Written by C.J. Williams |
Tuesday, February 27, 2024
The study of Old Testament types is not an end unto itself. It achieves its purpose, and we receive its benefit, only if the Lord Jesus Christ is exalted as He should be. The purpose of biblical typology may be discerned from two different outlooks—namely, from old covenant and new covenant vantage points. From the former perspective, typology served to breathe life into the promises of God by personifying and illuminating the promise of redemption.What is typology? In essence, it is the way that God used history to bring His promises to life. God’s plan of redemption, brought to its fullness in the work of Christ, was not carried through history by the words of prophecy alone. Rather, it touched down in the experience of God’s people as particular individuals and events illustrated the promises of God in the covenant of grace. More specifically, the person and work of Jesus Christ was imprinted on the history that led to His incarnation. People and events in Israel’s history offered prophetic glimpses of the coming Savior and His work, reassuring them of the promise of His coming. This makes typology a vital link between the Old and New Testaments, which reassures us today of the continuing power and relevance of the Old Testament as a revelation of Jesus Christ.

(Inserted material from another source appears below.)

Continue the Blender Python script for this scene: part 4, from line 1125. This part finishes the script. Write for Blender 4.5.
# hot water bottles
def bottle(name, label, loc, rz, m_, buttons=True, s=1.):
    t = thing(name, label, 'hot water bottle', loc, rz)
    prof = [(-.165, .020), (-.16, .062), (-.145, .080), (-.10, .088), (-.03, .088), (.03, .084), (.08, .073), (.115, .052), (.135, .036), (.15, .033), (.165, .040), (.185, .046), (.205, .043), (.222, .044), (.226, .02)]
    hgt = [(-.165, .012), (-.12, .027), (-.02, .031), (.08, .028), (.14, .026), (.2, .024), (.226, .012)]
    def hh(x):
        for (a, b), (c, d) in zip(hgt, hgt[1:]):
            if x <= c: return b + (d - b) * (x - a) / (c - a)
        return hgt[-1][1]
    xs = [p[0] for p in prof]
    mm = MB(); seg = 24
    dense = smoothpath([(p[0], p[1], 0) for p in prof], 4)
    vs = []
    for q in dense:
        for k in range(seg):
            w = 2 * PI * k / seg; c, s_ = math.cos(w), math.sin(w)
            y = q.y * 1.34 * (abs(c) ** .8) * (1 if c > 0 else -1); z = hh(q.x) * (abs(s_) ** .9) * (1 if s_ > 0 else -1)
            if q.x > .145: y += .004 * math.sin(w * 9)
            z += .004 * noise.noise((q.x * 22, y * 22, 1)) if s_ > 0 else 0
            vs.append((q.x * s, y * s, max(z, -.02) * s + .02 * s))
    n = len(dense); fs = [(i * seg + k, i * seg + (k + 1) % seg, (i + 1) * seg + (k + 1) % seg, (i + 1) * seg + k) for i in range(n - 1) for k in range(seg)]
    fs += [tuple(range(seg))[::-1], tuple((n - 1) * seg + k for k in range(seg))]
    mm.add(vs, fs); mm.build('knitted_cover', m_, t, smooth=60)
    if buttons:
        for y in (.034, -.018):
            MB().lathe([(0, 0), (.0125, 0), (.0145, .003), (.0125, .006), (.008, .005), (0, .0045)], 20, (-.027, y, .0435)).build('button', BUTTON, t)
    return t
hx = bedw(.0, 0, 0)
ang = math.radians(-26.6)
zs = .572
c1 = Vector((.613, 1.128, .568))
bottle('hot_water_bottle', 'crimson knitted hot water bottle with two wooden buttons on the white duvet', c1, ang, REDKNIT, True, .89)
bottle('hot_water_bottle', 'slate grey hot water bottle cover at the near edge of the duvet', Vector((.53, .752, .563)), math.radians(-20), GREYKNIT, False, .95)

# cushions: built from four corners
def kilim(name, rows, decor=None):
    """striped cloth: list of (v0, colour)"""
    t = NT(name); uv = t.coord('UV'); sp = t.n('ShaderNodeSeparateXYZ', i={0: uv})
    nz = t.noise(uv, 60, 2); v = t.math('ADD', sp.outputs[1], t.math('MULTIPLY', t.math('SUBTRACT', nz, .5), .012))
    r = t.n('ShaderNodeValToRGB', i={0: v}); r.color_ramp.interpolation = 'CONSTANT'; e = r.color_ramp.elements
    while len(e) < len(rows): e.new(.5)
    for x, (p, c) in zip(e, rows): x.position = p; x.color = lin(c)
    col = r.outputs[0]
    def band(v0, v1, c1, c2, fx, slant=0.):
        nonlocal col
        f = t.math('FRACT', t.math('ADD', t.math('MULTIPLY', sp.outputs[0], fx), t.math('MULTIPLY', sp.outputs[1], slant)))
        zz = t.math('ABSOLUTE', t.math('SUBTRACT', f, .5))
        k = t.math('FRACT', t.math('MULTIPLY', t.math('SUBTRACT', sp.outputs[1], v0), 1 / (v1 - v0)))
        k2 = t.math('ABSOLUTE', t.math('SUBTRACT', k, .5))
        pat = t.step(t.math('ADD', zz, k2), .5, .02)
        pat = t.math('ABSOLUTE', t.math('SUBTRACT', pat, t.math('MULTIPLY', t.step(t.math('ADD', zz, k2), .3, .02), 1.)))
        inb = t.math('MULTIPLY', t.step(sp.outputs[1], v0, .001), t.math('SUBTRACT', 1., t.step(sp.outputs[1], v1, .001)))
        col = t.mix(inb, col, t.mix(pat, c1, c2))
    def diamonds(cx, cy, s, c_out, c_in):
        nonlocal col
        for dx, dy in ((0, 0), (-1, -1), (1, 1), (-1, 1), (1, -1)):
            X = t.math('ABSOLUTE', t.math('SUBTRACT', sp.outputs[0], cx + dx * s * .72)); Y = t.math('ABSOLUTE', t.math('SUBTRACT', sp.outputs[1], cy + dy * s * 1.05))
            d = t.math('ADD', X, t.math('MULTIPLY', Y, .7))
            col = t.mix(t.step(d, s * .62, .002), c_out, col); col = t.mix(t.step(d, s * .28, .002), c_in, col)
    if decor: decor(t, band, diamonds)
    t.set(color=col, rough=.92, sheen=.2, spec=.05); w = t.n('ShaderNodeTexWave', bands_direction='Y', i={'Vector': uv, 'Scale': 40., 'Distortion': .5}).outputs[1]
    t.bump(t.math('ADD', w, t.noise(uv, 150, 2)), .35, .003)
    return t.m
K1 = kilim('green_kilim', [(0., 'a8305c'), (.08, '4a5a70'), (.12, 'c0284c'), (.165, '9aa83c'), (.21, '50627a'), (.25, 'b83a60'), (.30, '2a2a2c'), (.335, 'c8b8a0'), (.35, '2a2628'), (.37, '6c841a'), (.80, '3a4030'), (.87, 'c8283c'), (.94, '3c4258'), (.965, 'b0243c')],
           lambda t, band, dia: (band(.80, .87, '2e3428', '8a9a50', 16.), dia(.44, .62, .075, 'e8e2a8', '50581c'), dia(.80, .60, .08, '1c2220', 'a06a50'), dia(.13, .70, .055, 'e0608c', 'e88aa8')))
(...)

The Greek word typos is used variously in the New Testament, usually translated as “form,” “image,” “pattern,” or “example.” In 1 Timothy 4:12, for instance, the Apostle Paul exhorts Timothy to “set the believers an example (typos) in speech, in conduct, in love, in spirit, in faith, in purity.” Some texts, however, use typos as a more precise term to designate elements or patterns in Old Testament history that were designed to foreshadow New Testament realities. Paul refers to Adam as a “type of the one who was to come,” explaining how Adam foreshadowed Christ as a representative of mankind (Rom. 5:14–21). The writer of Hebrews, contrasting the heavenly high-priestly ministry of Jesus with the earthly ministry of human priests, characterized the latter as those “who serve a copy (typos) and shadow of the heavenly things” (Heb. 8:4–5). A type is a foreshadow of something or someone greater, which we call the antitype.
Not every superficial parallel between the Old and New Testaments is an instance of typology, but only those that substantively foreshadow the redemptive work of God through Christ. Other examples include David (Matt. 22:41–45), Jonah and Solomon (Matt. 12:39–42), Moses (Heb. 3:1–6), Melchizedek (Heb. 7:1–19), the tabernacle and its sacrifices (Heb. 9:1–15), and the Temple (John 2:18–22). By a simple metaphor, Paul posits the typology vested in the Paschal Lamb: “For Christ, our Passover lamb, has been sacrificed” (1 Cor. 5:7).